ECLI:NL:RBDHA:2025:1869
Rechtbank Den Haag
- Op tegenspraak
- H.M. Braam
- M.C. Ritsema van Eck - van Drempt
- M. de Kock - Molendijk
- Rechtspraak.nl
Vrijspraak voor medeplegen van een poging zware mishandeling en bedreiging door gebrek aan nauwe en bewuste samenwerking
Op 13 februari 2025 heeft de Rechtbank Den Haag uitspraak gedaan in een strafzaak tegen een verdachte, geboren in 1971, die beschuldigd werd van het medeplegen van een poging tot zware mishandeling en bedreiging. De zaak vond zijn oorsprong in een incident op 1 september 2024 te 's-Gravenhage, waarbij de verdachte en medeverdachten betrokken waren bij een schietincident gericht op [naam 1] en/of [naam 2]. De officier van justitie vorderde een gevangenisstraf van zes maanden, waarvan drie maanden voorwaardelijk, maar de verdediging pleitte voor volledige vrijspraak.

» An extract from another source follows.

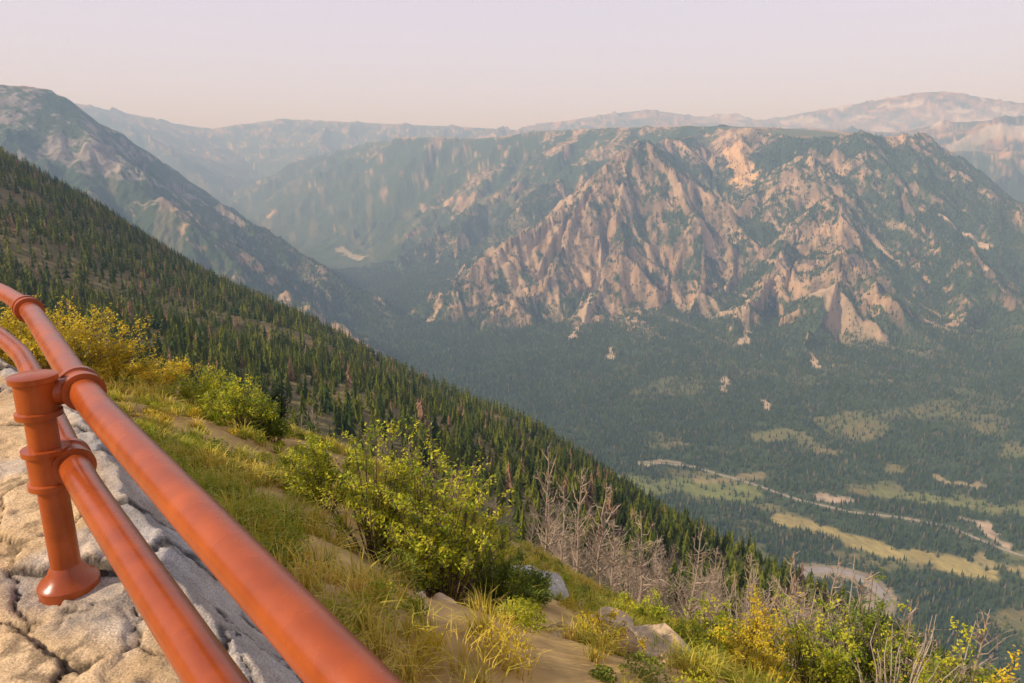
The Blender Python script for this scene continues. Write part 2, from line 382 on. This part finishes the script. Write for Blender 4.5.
# ---------------------------------------------------------------- roads
mroad=colmat('road_mat',scales=((.2,.15),(3,.1)))
def road(name,px,w,colr):
    P=np.array([hit(*p)[:2] for p in px]);t=np.linspace(0,len(P)-1,160)
    Q=np.stack([np.interp(t,np.arange(len(P)),P[:,k]) for k in (0,1)],-1)
    for _ in range(12): Q[1:-1]=(Q[:-2]+2*Q[1:-1]+Q[2:])/4
    D=np.gradient(Q,axis=0);D/=np.linalg.norm(D,axis=1)[:,None]+1e-9;Nn=np.stack([-D[:,1],D[:,0]],-1)
    rows=[];off=[-1.6,-1,-.5,0,.5,1,1.6]
    zs=np.max([samp(Z,(Q+Nn*o*w)[:,0],(Q+Nn*o*w)[:,1]) for o in (-1,0,1)],axis=0)+.4
    for o in off:
        q2=Q+Nn*o*w;rows.append(np.column_stack([q2,zs-(6 if abs(o)>1.2 else 0)]))
    V=np.stack(rows,1).reshape(-1,3);k=len(off);Fq=[]
    for i in range(len(Q)-1):
        for j in range(k-1): Fq.append((i*k+j,i*k+j+1,(i+1)*k+j+1,(i+1)*k+j))
    cc=np.tile(np.array(colr),(len(V),1));mk(name,V,Fq,cc,mroad,True)
road('road',RD1,9,(.34,.30,.27))
road('road',RD2,3,(.36,.31,.24))
# ---------------------------------------------------------------- railing wall
path=np.array([(1.6,-1.22),(.9,-.445),(-1.18,1.85),(-2.28,3.2),(-2.8,3.72),(-5.2,5.6),(-8,7.3)])
seg=np.linalg.norm(np.diff(path,axis=0),axis=1);cum=np.r_[0,np.cumsum(seg)]
S=np.arange(0,cum[-1],.014);PX=np.stack([np.interp(S,cum,path[:,k]) for k in (0,1)],-1)
for _ in range(200): PX[1:-1]=(PX[:-2]+2*PX[1:-1]+PX[2:])/4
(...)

Tijdens de zitting op 30 januari 2025 werd het bewijs besproken. De rechtbank concludeerde dat er onvoldoende bewijs was voor een nauwe en bewuste samenwerking tussen de verdachte en de medeverdachte die daadwerkelijk het schot had gelost. De rechtbank oordeelde dat de verdachte niet wettig en overtuigend kon worden bewezen dat hij de tenlastegelegde feiten had begaan. De rechtbank sprak de verdachte vrij van alle beschuldigingen, omdat de feiten niet bewezen konden worden.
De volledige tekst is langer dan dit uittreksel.